E’ evidente che non hanno paura e se non hanno paura si sentono incoroggiati.
Scrvio ora di ciò che vede.
Vedo, quindi testimonianza diretta, manifestanti anche anziani presi a manganellate anche quando sono a terra inerti, spesso da soli perchè il grosso dei manifestanti è stato respinto.
Lo vedo spesso nel TG.
Caricano a manganallate anche quando non cè ne bisogno.
Non vedo quasi mai manifestanti raccolti e seduti in un angolo con un agente dall’aria “Se ti muovi ti managanello” ma agenti che manganellano cittadini a terra che si coprono.
Non mi piace la deriva che prendono.
I partti che un incoraggiamento korale lo danno sono due: PdL e Lega.

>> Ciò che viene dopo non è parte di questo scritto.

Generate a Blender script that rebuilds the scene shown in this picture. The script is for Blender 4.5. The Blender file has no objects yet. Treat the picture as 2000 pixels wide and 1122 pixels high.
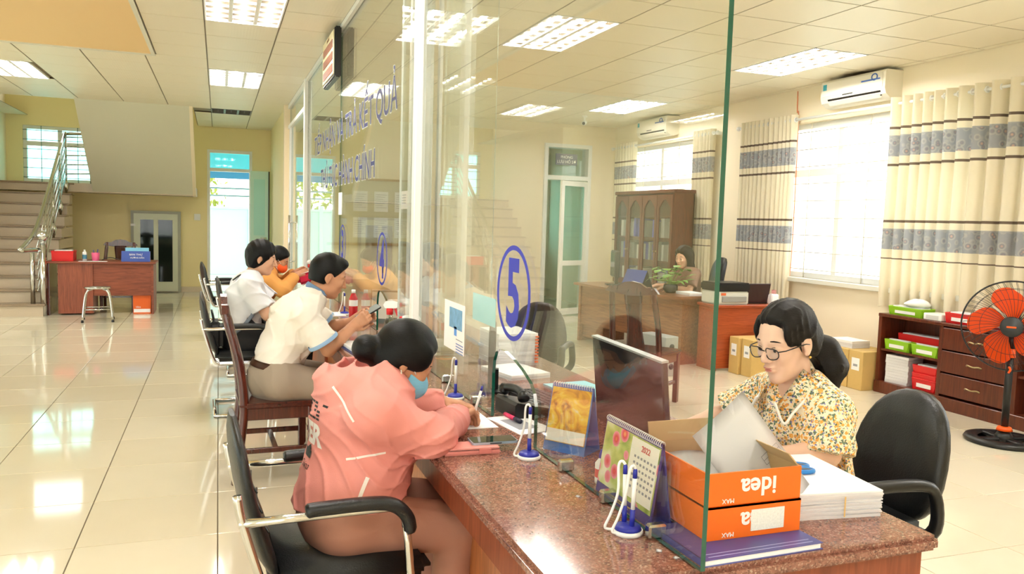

Ciao Barbara, forse ti ricordi di me. Non so che dire: ogni volta che leggo questi articoli mi ritrovo a pensare, di fronte alla mancanza di pietà, di rispetto, all’insulto alla dignità: “Ma non possiamo essere, tutti quanti, semplicemente PERSONE? Perché dobbiamo essere UN’EICHETTA?” E se etichetta deve essere, perché non chiedersi qual è quella che la persona stessa avrebbe voluto darsi? Chi lavora con le parole ha un potere enorme e non lo sa.